The United States joined its European NATO allies in conducting a large-scale defense drill on the border between Poland and Lithuania, simulating the possibility of a Russian invasion in the region, which if successful, would sever Estonia, Latvia, and Lithuania’s access to other allied nations.

U.S. and British troops were joined by troops from Poland, Lithuania and Croatia in the training effort, which involved defending a band of land called the Suwalki Gap that runs for about 65 miles through farmland, woods and low hills.  That narrow stretch of territory could serve as a flash point in any potential future conflict with Russia in the area, as capturing it would cut off supply lines to the Baltic States from their Western partners.

“The gap is vulnerable because of the geography. It’s not inevitable that there’s going to be an attack, of course, but … if that was closed, then you have three allies that are north that are potentially isolated from the rest of the alliance,” U.S. Lieutenant General Ben Hodges told Reuters.

U.S. Army Europe commander Ben Hodges speaks to U.S. soldiers on June 16th

“We have to practice, we have to demonstrate that we can support allies in keeping (the Gap) open, in maintaining that connection,” he said.

Soldiers from the Minnesota Army National Guard’s 1st Armored Brigade Combat Team, 34th Infantry Division, British Royal Marines, and Polish soldiers joined together to conduct a ground assault on mock defensive forces, played by Lithuanian soldiers.  The ground assault exercise than transitioned into a mock casualty evacuation exercise.

Prior to the event, troops from America, England, and Poland trained as a platoon for two days, rehearsing movements and learning how best to coordinate with one another, before being flown to the site of the drill to put their plan into action.  The medevac training that followed used American aircraft and allowed allies to see how the process is executed.

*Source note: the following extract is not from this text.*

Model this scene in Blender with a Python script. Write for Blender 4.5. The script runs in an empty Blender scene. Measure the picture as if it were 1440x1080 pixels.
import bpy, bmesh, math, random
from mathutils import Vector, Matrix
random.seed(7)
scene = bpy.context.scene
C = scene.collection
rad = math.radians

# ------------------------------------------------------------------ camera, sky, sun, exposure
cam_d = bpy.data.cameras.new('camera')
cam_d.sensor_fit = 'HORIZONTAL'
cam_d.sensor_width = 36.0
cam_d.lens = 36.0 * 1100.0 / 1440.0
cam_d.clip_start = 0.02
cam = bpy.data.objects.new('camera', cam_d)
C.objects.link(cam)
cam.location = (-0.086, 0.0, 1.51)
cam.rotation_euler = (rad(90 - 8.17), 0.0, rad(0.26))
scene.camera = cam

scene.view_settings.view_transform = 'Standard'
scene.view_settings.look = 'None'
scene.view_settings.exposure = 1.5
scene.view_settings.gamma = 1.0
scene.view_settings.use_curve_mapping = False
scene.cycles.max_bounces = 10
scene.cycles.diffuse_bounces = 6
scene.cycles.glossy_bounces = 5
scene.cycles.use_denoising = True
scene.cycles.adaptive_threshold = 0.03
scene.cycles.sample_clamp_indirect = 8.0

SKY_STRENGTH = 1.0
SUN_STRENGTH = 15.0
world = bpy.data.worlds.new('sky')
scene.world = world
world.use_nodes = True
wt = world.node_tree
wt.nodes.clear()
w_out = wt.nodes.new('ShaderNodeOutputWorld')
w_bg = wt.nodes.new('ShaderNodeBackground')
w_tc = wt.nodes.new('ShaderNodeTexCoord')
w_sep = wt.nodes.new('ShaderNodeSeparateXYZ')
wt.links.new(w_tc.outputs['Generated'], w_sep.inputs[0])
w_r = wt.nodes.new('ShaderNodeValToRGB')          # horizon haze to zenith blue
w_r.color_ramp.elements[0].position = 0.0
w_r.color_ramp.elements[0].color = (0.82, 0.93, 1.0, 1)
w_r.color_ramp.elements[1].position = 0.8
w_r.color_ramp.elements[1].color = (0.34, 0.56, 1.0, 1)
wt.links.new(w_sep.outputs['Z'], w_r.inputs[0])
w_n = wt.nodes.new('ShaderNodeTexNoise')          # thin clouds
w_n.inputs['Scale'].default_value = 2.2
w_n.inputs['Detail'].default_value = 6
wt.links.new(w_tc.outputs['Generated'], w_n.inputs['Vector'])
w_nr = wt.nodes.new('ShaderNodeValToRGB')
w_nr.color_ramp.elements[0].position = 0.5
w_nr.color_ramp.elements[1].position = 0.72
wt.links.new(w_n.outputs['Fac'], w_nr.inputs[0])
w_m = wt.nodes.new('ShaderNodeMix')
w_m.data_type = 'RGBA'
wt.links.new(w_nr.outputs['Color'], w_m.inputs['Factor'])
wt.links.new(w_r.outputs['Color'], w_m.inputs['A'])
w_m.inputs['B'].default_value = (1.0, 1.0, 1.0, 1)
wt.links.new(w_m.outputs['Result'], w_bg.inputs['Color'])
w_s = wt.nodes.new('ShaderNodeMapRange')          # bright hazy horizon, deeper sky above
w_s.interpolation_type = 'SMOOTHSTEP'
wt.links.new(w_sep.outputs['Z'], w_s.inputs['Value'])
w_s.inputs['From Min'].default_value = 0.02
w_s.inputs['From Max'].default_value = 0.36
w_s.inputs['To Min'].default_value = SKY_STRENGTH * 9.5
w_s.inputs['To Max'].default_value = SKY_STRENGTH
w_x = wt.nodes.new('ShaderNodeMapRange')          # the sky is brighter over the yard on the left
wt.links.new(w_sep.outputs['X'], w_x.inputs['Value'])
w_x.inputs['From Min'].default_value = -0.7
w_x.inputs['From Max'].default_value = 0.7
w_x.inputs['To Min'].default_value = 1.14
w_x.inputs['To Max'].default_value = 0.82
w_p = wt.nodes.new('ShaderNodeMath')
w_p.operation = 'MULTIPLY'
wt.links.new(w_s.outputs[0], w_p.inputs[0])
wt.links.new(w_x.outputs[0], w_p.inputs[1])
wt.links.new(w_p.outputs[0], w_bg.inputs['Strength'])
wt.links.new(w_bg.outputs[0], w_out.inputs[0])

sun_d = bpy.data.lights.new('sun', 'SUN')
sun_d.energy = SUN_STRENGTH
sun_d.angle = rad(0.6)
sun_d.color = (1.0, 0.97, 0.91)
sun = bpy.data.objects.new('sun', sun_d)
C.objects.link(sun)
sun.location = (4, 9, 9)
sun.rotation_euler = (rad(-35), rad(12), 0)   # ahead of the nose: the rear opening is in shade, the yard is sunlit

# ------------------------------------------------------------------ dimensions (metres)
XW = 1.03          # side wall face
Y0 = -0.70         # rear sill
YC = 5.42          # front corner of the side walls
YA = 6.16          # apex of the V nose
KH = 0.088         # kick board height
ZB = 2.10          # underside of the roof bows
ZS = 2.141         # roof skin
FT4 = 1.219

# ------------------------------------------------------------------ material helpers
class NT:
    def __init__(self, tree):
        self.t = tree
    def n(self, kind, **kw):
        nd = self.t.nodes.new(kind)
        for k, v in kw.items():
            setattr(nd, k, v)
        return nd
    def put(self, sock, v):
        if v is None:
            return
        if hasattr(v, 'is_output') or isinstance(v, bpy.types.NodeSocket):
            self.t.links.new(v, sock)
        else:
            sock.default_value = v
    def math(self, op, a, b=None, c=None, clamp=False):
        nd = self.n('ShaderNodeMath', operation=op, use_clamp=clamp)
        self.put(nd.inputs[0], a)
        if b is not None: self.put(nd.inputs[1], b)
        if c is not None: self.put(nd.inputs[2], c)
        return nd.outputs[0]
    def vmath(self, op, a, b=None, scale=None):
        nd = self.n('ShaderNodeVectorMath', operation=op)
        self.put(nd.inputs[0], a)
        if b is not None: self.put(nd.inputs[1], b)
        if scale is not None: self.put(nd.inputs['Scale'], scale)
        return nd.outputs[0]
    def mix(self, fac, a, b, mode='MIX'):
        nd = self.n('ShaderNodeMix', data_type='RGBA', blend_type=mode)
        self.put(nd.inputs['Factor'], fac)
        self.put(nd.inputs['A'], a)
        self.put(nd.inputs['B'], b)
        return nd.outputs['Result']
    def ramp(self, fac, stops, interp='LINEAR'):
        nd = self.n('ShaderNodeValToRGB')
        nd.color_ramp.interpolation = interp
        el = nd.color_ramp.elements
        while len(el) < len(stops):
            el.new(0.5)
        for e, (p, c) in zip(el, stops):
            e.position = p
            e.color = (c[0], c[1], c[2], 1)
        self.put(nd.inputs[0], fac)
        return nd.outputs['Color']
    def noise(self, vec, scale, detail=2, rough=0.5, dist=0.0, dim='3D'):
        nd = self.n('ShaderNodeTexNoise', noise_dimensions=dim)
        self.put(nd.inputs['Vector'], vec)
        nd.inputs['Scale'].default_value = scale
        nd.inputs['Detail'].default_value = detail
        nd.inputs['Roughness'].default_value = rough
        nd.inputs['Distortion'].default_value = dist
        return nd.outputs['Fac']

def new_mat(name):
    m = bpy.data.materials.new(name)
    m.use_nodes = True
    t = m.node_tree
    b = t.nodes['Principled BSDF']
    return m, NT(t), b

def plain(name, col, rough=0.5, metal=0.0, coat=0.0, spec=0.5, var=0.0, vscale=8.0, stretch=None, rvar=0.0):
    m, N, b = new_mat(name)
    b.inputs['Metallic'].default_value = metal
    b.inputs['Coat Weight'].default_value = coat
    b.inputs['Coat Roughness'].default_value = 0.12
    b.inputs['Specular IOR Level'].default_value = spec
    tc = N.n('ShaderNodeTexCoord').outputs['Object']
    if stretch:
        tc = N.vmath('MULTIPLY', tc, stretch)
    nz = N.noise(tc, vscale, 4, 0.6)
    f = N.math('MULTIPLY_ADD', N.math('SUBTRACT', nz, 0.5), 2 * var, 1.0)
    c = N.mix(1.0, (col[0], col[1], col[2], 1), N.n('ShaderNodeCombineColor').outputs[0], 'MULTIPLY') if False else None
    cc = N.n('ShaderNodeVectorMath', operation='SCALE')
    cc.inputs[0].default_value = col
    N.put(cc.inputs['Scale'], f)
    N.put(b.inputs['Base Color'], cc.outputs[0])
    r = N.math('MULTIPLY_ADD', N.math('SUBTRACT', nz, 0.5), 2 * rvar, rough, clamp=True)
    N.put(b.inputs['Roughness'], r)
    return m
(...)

“By us bringing in our aircraft, it exposes them to that type of process, radio calls [for support] and how to request it,” Army Lt. Col. Ryan Miedema, commander of Task Force Phoenix said.

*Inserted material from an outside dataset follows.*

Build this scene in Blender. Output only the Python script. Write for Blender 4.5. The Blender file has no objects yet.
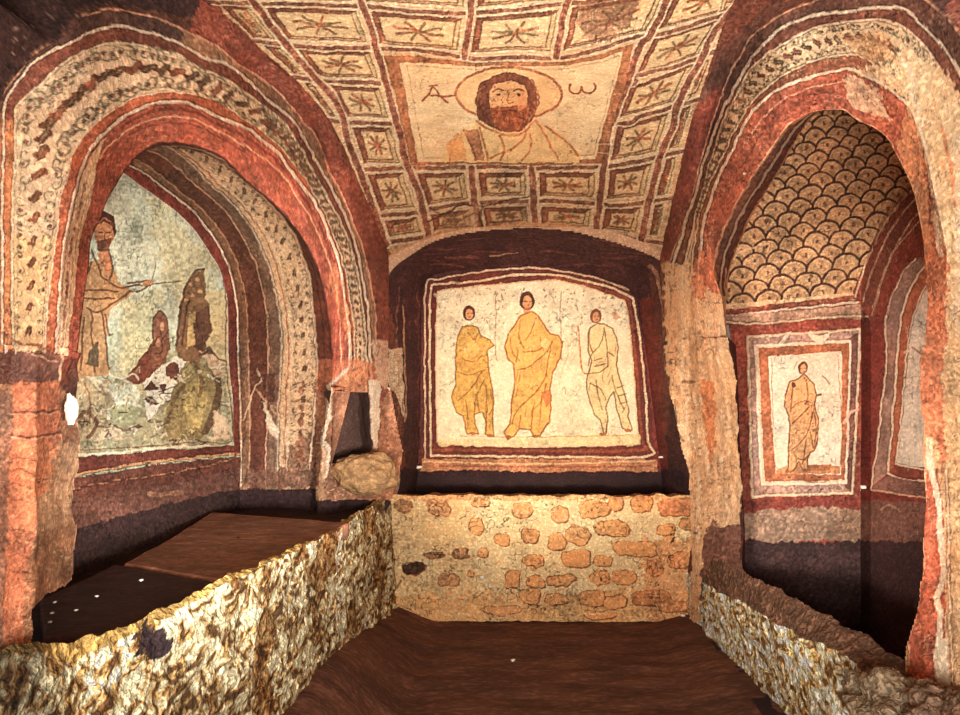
import bpy, math, random
import numpy as np
random.seed(7)
rng = np.random.default_rng(11)
C = bpy.context.scene.collection
F = 700.0; CX, CY, CZ = 530.0, 385.0, 1.69

# ------------------------------------------------------------------ helpers
def unproj(px, py, Y):
    px = np.asarray(px, float); py = np.asarray(py, float); Y = np.asarray(Y, float)
    return np.stack([(px - CX) * Y / F, Y + 0 * px, CZ - (py - CY) * Y / F], -1)
def proj(p):
    return CX + F * p[..., 0] / p[..., 1], CY - F * (p[..., 2] - CZ) / p[..., 1]

def _hash(ix, iy, iz):
    h = (ix * 374761393 + iy * 668265263 + iz * 2147483647 + 1013904223) & 0xffffffff
    h = ((h ^ (h >> 13)) * 1274126177) & 0xffffffff
    return ((h ^ (h >> 16)) & 0xffff) / 65535.0
def vnoise(p):
    p = np.asarray(p, float); i = np.floor(p).astype(np.int64); f = p - i; f = f * f * (3 - 2 * f)
    r = 0
    for dx in (0, 1):
        for dy in (0, 1):
            for dz in (0, 1):
                w = (f[..., 0] if dx else 1 - f[..., 0]) * (f[..., 1] if dy else 1 - f[..., 1]) * (f[..., 2] if dz else 1 - f[..., 2])
                r = r + w * _hash(i[..., 0] + dx, i[..., 1] + dy, i[..., 2] + dz)
    return r
def fbm(p, o=3):
    a = 0; s = 0.5; t = 0
    for k in range(o):
        a = a + s * vnoise(p * 2 ** k + 17.3 * k); t += s; s *= .5
    return a / t
def disp(p, amp, scale):
    if amp <= 0: return p
    q = p * scale
    d = np.stack([fbm(q + k * 31.7, 2) - .5 for k in range(3)], -1)
    return p + d * 2 * amp

def spline(pts, n, closed=False):
    pts = np.array(pts, float)
    P = np.vstack([2 * pts[0] - pts[1], pts, 2 * pts[-1] - pts[-2]])
    out = []
    for i in range(1, len(P) - 2):
        t = np.linspace(0, 1, 24, endpoint=False)[:, None]
        a, b, c, d = P[i - 1], P[i], P[i + 1], P[i + 2]
        out.append(.5 * ((2 * b) + (c - a) * t + (2 * a - 5 * b + 4 * c - d) * t * t + (3 * b - 3 * c + d - a) * t ** 3))
    out = np.vstack(out + [pts[-1:]])
    return resamp(out, n)
def resamp(p, n):
    p = np.array(p, float)
    L = np.r_[0, np.cumsum(np.linalg.norm(np.diff(p, axis=0), axis=1))]
    s = np.linspace(0, L[-1], n)
    return np.stack([np.interp(s, L, p[:, k]) for k in range(p.shape[1])], -1)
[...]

“I’ve sat in meetings and our allies have not had the chance to talk to aircraft on the ground side. It’s mainly their air controllers that talk to aircraft, so bringing in the medevac gives other forces a chance to learn how to speak to the aircraft.”

U.S. CH-47 Chinook and Black Hawk helicopters take part in Suwalki Gap defence exercise in Mikyčiai, Lithuania, June 17, 2017.

That concept of learning how best to communicate with other allied forces during a potential Russian invasion permeated every level of the exercise, as leaders from each nation placed an emphasis on learning to coordinate to best utilize the defensive assets levied by each state.

“In this field exercise, we integrated different assets and had the opportunity to improve individual and collective skills,” said Lithuanian Land Forces Capt. Tomas Malakauskas, commander of 1st Company, Duke Vaidotas Mechanized Infantry Battalion.  “We focused on procedures and its [different] levels from the soldier to headquarters and commanders.”

NATO leaders see drills such as these as beneficial both in terms of preparation, and as a form of deterrent.  By demonstrating NATO’s ability to rapidly field a response in the region, it could discourage Russian forces from ever attempting such an invasion.

“The training helps present a credible defense force that hopefully will deter aggression, but if not, we’ll be prepared to move to defend the borders of NATO,” said Lt. Col. Steven Gventer, who leads the U.S. battle group in Orzysz.